Swimming Stroke Rate Calculator
Calculates your strokes per minute (SPM) from a single pool length, helping swimmers and coaches fine-tune technique. Use it during training to find the ideal balance between stroke rate and distance per stroke.
About this calculator
Stroke rate (also called stroke tempo) is the number of complete stroke cycles you complete each minute. The formula is: Stroke Rate (SPM) = (Strokes per Length / Time per Length in seconds) × 60. A higher stroke rate means faster turnover but can reduce distance per stroke (DPS), while a lower rate often signals a longer, more powerful pull. Elite swimmers optimise the product of SPM and DPS, which equals swimming velocity: Velocity = SPM × DPS. Stroke type matters because freestyle and backstroke are counted as single-arm cycles, while butterfly and breaststroke count both arms together. Tracking stroke rate over time lets coaches and athletes identify fatigue-related technique breakdown and set evidence-based pace targets.
How to use
A swimmer completes a 25-yard freestyle length in 20 seconds using 18 strokes. Step 1 — Apply the formula: Stroke Rate = (18 / 20) × 60 = 0.9 × 60 = 54 SPM. Step 2 — Calculate distance per stroke: 25 yards ÷ 18 strokes ≈ 1.39 yards per stroke. Step 3 — Check velocity: 54 SPM × 1.39 yards ≈ 75 yards per minute. To swim faster, the athlete can either raise stroke rate (e.g., 60 SPM) or lengthen the stroke (e.g., 1.5 yards), ideally both without sacrificing efficiency.
Frequently asked questions
What is a good stroke rate for competitive freestyle swimmers?
Elite male sprinters typically reach 90–110 SPM in the 50 m freestyle, while elite distance swimmers cruise at 60–75 SPM to preserve energy. Recreational swimmers often fall in the 40–60 SPM range. The 'right' rate depends on the distance, stroke, and individual biomechanics, which is why measuring your own rate and pairing it with split times is more useful than chasing a generic benchmark.
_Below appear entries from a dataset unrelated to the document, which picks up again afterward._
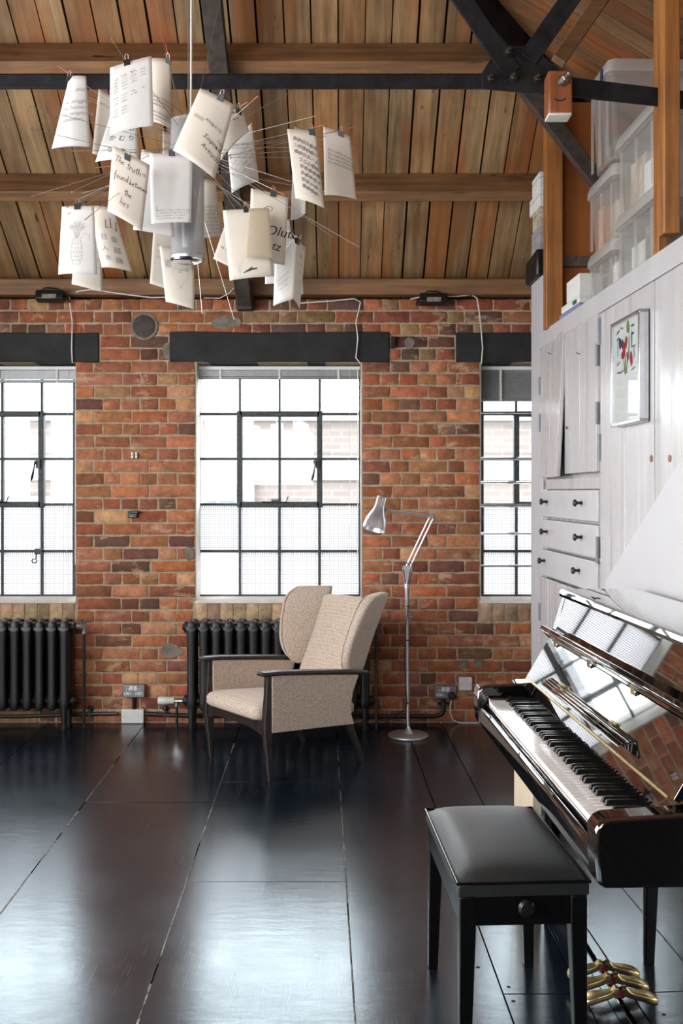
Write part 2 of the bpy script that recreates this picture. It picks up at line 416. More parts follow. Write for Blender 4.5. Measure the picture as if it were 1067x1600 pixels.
def brick_wall():
    w = MB().tinted()
    w.mi = 0; w.tint = (1, 1, 1, 1)
    xs = [XL, WINS[0][0], WINS[0][1], WINS[1][0], WINS[1][1], WINS[2][0], WINS[2][1], XR]
    zs = [0, SILL - 0.02, HEAD, 2.56]
    for i in range(len(xs) - 1):
        for k in range(3):
            if k == 1 and i in (1, 3, 5): continue
            w.box2((xs[i], WY, zs[k]), (xs[i + 1], WY + 0.32, zs[k + 1]))
    PAL = [(176, 102, 64), (164, 90, 56), (184, 110, 70), (156, 86, 56), (190, 120, 76), (148, 84, 58), (172, 106, 74), (178, 96, 58),
           (168, 98, 64), (186, 116, 78), (198, 142, 96), (124, 80, 62)]
    PALT = [(166, 90, 56), (150, 82, 52), (136, 78, 54), (170, 100, 62), (116, 74, 56), (150, 116, 76), (104, 72, 58)]
    def brick(x0, x1, z0, z1, pal, deep=0.0):
        if x1 - x0 < 0.02: return
        c = random.choice(pal); j = random.uniform(0.86, 1.12); g_ = sum(c) / 3; c = [q * 0.88 + g_ * 0.12 for q in c]
        w.tint = lin(*[min(255, max(0, q * j + random.uniform(-5, 5))) for q in c])
        w.mi = 1
        nx = 4 if x1 - x0 > 0.14 else 2
        q = lambda a=0.0032: random.uniform(-a, a)
        pts = []
        for k in range(nx): pts.append((lerp(x0, x1, k / nx) + q(), z0 + q()))
        pts.append((x1 + q(), z0 + q(0.003))); pts.append((x1 + q(), (z0 + z1) / 2 + q()))
        for k in range(nx): pts.append((lerp(x1, x0, k / nx) + q(), z1 + q()))
        pts.append((x0 + q(), z1 + q(0.003))); pts.append((x0 + q(), (z0 + z1) / 2 + q()))
        cx, cz = (x0 + x1) / 2, (z0 + z1) / 2
        fy = WY - 0.005 + random.uniform(-0.002, 0.0025) + deep
        def inset(p, d): return (p[0] - math.copysign(min(d, abs(p[0] - cx)), p[0] - cx), p[1] - math.copysign(min(d, abs(p[1] - cz)), p[1] - cz))
        w.loft([[(p[0], WY + 0.02, p[1]) for p in pts], [(p[0], fy + 0.003, p[1]) for p in pts],
                [(inset(p, 0.003)[0], fy, inset(p, 0.003)[1]) for p in pts]])
    ROW = 0.0755
    nrow = int(2.56 / ROW) + 1
    for r in range(nrow):
        z0, z1 = r * ROW + 0.006, (r + 1) * ROW - 0.006
        zc = (z0 + z1) / 2
        spans = [(XL, XR)]
        def cut(a, b):
            out = []
            for p, q in spans:
                if b <= p or a >= q: out.append((p, q)); continue
                if a > p: out.append((p, a))
                if b < q: out.append((b, q))
            return out
        for (a, b), (la, lb) in zip(WINS, LINT):
            if SILL - 0.02 < zc < HEAD: spans = cut(a, b)
            if HEAD - 0.01 < zc < 2.375: spans = cut(la - 0.005, lb + 0.005)
            if SILL - 0.14 < zc < SILL - 0.01: spans = cut(a - 0.01, b + 0.01)
        head = r % 2 == 1
        pitch = 0.1125 if head else 0.225
        for p, q in spans:
            x = math.floor((p + 3.3) / pitch) * pitch - 3.3 + (0.056 if head else 0)
            cuts = [p]
            while x < q - 0.055:
                if x > p + 0.055: cuts.append(x + random.uniform(-0.008, 0.008))
                x += pitch
                if head and random.random() < 0.12: x += pitch
                elif not head and random.random() < 0.18: x -= pitch / 2
            cuts.append(q)
            for a, b in zip(cuts, cuts[1:]):
                brick(a + 0.005, b - 0.005, z0, z1, PALT if zc > 2.2 else PAL)
    for a, b in WINS:                                    # bricks on edge below each window
        n = 13; st = (b - a) / n
        for k in range(n): brick(a + k * st + 0.004, a + (k + 1) * st - 0.004, SILL - 0.128, SILL - 0.022, [(188, 156, 120), (176, 140, 104), (196, 164, 126), (180, 150, 118)])
    # mended patches of cement
    w.mi = 2; w.tint = (1, 1, 1, 1)
    for px, py, rx, ry in ((870 / 3.233, 940 + 250 / 3.233, 18, 12), (262, 548, 9, 12), (640, 537, 9, 9), (912 / 3.08, 865, 8, 12), (352, 504, 26, 10)):
        c = P(px, py, WY)
        ring = []
        for k in range(11):
            a = 2 * PI * k / 11; j = random.uniform(0.75, 1.15)
            ring.append((c.x + math.cos(a) * rx * j / 258, c.z + math.sin(a) * ry * j / 258))
        w.prism(ring, 1, WY - 0.009, WY + 0.01)
    return struct(w.build('wall_back', ['old_mortar', 'old_brick', 'mortar_patch'], sharp=50), 'old red brick wall with three steel windows', 'wall')
brick_wall()

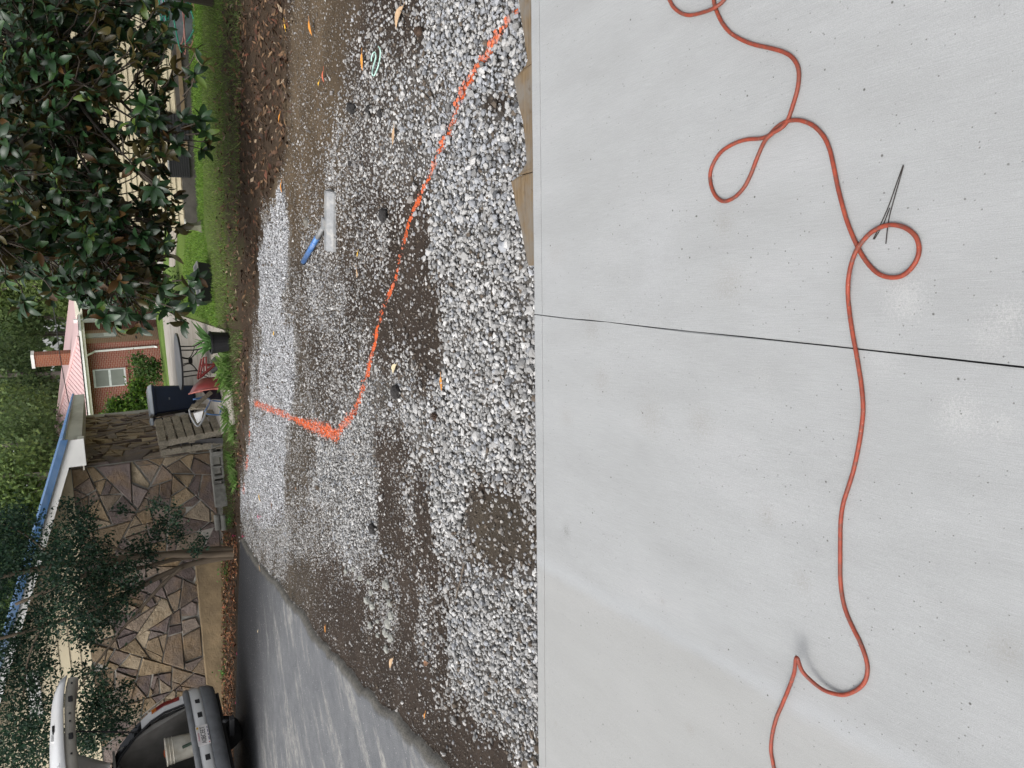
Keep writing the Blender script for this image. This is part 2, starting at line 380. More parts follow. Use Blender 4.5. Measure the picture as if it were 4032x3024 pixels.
def rots(n):
    q = rng.normal(size=(n, 4)); q /= np.linalg.norm(q, axis=1)[:, None]; w, x, y, z = q.T
    return np.stack([np.stack([1-2*(y*y+z*z), 2*(x*y-z*w), 2*(x*z+y*w)], -1), np.stack([2*(x*y+z*w), 1-2*(x*x+z*z), 2*(y*z-x*w)], -1), np.stack([2*(x*z-y*w), 2*(y*z+x*w), 1-2*(x*x+y*y)], -1)], 1)
def stones(C0, R0, col0, pm, base, jit=.28):
    """angular stones: centre, radius, colour -> arrays"""
    bv, bf = base; n = len(C0); k = len(bv)
    V = bv[None]*(1+rng.uniform(-jit, jit, (n, k, 1)))+rng.uniform(-.12, .12, (n, k, 3))
    V *= rng.uniform(.68, 1.2, (n, 1, 3))*np.array([1, 1, .85])
    V = np.einsum('nij,nkj->nki', rots(n), V)
    V[:, :, 2] *= .72
    hz_ = V[:, :, 2]; V = V*R0[:, None, None]+C0[:, None, :]
    F = bf[None]+(np.arange(n)*k)[:, None, None]
    cc = np.repeat(col0[:, None, :], k, 1)
    w = (pm[:, None]*np.clip(.45+1.1*hz_+rng.normal(0, .18, hz_.shape), 0, 1))[:, :, None]; oc = np.array([.62, .125, .04])*rng.uniform(.8, 1.15, (n, 1, 1))
    cc = cc*(1-w)+oc*w
    return V.reshape(-1, 3), F.reshape(-1, 3), cc.reshape(-1, 3)
t = NT('limestone'); c0 = t.attr('Col'); pv = t.coord()
c1 = t.mix(.5, c0, t.ramp(t.noise(pv, 140, 4, .7), [(.25, .55), (.75, 1.3)]), 'MULTIPLY')
c1 = t.mix(t.ramp(t.noise(pv, 35, 3), [(.55, 0.0), (.75, .35)]), c1, (.16, .13, .10))
t.bump(t.noise(pv, 260, 3), .35, .003)
limestone = t.fin(c1, .85, 0, .25)
def gravel_layer(s, layer):
    X, Y = np.meshgrid(np.arange(-7, 6.5, s), np.arange(2.05, 12.5, s)); X = X.ravel(); Y = Y.ravel()
    X = X+rng.uniform(-.5, .5, X.size)*s; Y = Y+rng.uniform(-.5, .5, Y.size)*s
    Z = zg(X, Y)
    px, py = proj(np.stack([X, Y, Z], 1))
    k = (py > -260) & (py < 3290) & (px > 930) & (px < 2125) & (slabdist(X, Y) > .004) & ~in_asphalt(X, Y)
    X, Y, Z, px, py = X[k], Y[k], Z[k], px[k], py[k]
    wob = 40*np.clip((px-900)/1200, .12, 1)
    d = cover(px+(vnoise(X, Y, .25, 11)-.5)*wob*2.2+(vnoise(X, Y, .07, 12)-.5)*wob, py+(vnoise(X, Y, .3, 13)-.5)*90)
    clump = .25+1.5*vnoise(X, Y, .12, 15+layer)*vnoise(X, Y, .5, 17)*1.6
    pr = np.where(d >= 8, .98, np.clip(d/10*1.35, 0, .98)*np.clip(clump+.25, 0, 1.7))
    if layer == 1: pr = np.where(d >= 7.5, .6, pr*.2)
    if layer == 2: pr = np.where(d < .05, 0, np.where(d >= 8, .10, .26+.6*vnoise(X, Y, .3, 19)*vnoise(X, Y, .09, 20)*1.6))
    k = rng.random(X.size) < pr
    X, Y, Z, px, py, d = X[k], Y[k], Z[k], px[k], py[k], d[k]
    n = X.size
    big = sm(1500, 1800, px)
    R = s*.5*np.exp(rng.normal(-.02, .29, n))*(.92+.08*big)
    small = rng.random(n) < np.where(d < 3, .4, .15); R = np.where(small, R*.6, R)
    if layer == 2: R = s*.24*np.exp(rng.normal(0, .35, n))
    Z = Z+(vnoise(X, Y, .35, 1)-.5)*.022+(vnoise(X, Y, .11, 2)-.5)*.012+R*(.25 if not layer else 1.0)
    Z += np.where(d > 7, .006*rng.random(n), 0)
    g = rng.normal(.345, .085, n).clip(.12, .54); g = np.where(rng.random(n) < .09, g*.6, g)
    cc = np.stack([g*1.0, g*.985, g*.96], 1)
    blue = (rng.random(n) < (.16+.3*(1-sm(700, 1100, py))*big))
    cc = np.where(blue[:, None], np.stack([g*.76, g*.78, g*.82], 1), cc)
    fresh = (px < 1160) & (d > 7) & (py > 700); cc = np.where(fresh[:, None], np.stack([g*1.08+.035, g*1.08+.038, g*1.1+.042], 1), cc)
    dirty = np.clip((6.5-d)/11, 0, .5)*rng.random(n)*1.2
    cc = cc*(1-dirty[:, None])+np.array([.13, .10, .075])*dirty[:, None]
    muddy = (rng.random(n) < np.where(d < 7.5, .12, .03)); cc = np.where(muddy[:, None], np.array([.10, .08, .062])*(.7+.6*rng.random((n, 1))), cc)
    if layer == 2:
        f_ = rng.random((n, 1))**1.5; w1 = ((1-sm(1250, 1420, px))*(1-sm(850, 1150, py)))[:, None]
        cc = cc*.8*f_+(np.array([.09, .072, .054])*(1-w1)+np.array([.17, .132, .09])*w1)*(.55+.8*rng.random((n, 1)))*(1-f_)
    pn = paint(X, Y)+rng.normal(0, .22, n)
    pm = np.clip((pn-.05)*2.6, 0, 1)*np.where(rng.random(n) < .12, .3, 1)
    return np.stack([X, Y, Z], 1), R, cc, pm
VV, FF, CC = [], [], []; off = 0
for s_, ly in ((.0185, 0), (.022, 1), (.0185, 2)):
    c_, r_, k_, m0_ = gravel_layer(s_, ly)
    nr = (c_[:, 1] < 4.2) & (ly < 2)
    for m_, base in ((nr, ico()), (~nr, (_octv, _octf))):
        V_, F_, K_ = stones(c_[m_], r_[m_], k_[m_], m0_[m_], base, .28 if m_ is nr else .2)
        VV.append(V_); FF.append(F_+off); CC.append(K_); off += len(V_)
print('GRAVEL tris', sum(len(f) for f in FF))
gravel = link('gravel', npmesh('gravel', np.concatenate(VV), np.concatenate(FF), limestone, np.concatenate(CC)))
tag(gravel, 'loose pale crushed stone strewn over the brown dirt', 'gravel', kind='stuff')

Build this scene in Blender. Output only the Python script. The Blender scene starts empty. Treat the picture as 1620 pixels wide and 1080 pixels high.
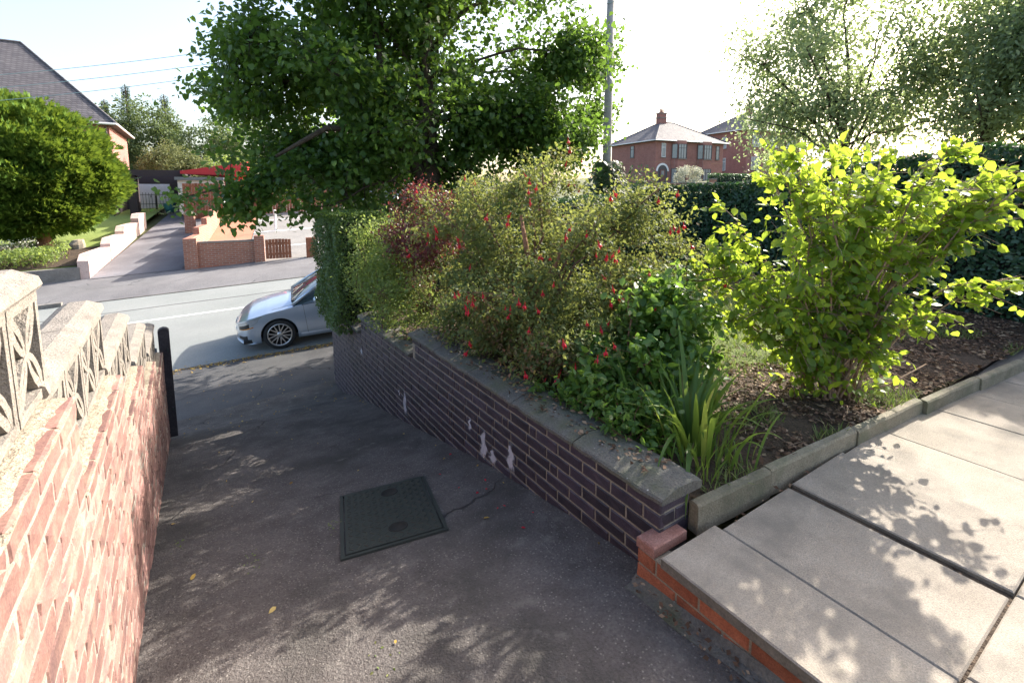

A stroke rate calculator lets you track changes across training blocks to find your personal sweet spot.
How does stroke rate differ between swimming strokes?
Butterfly and breaststroke are symmetrical strokes counted as one cycle per dual-arm pull, so their absolute SPM values are lower—typically 40–65 SPM for competitive butterfly. Freestyle and backstroke alternate arms, making cycle rate appear lower relative to the number of individual arm pulls per minute. This is why stroke type must be specified when comparing rates across swimmers or standards. Comparing rates within the same stroke over time is the most meaningful way to track technique improvement.
Why does increasing stroke rate sometimes make a swimmer slower?
When swimmers rush their tempo beyond their strength and coordination limit, the pull shortens and the catch weakens, reducing distance per stroke significantly. Because velocity = stroke rate × DPS, a large drop in DPS can more than cancel out the rate increase. This phenomenon, known as stroke rate over-reach, is common during race-pace sets when fatigue sets in. Training at controlled tempos with a pace clock or tempo trainer teaches the neuromuscular system to maintain DPS at higher rates over time.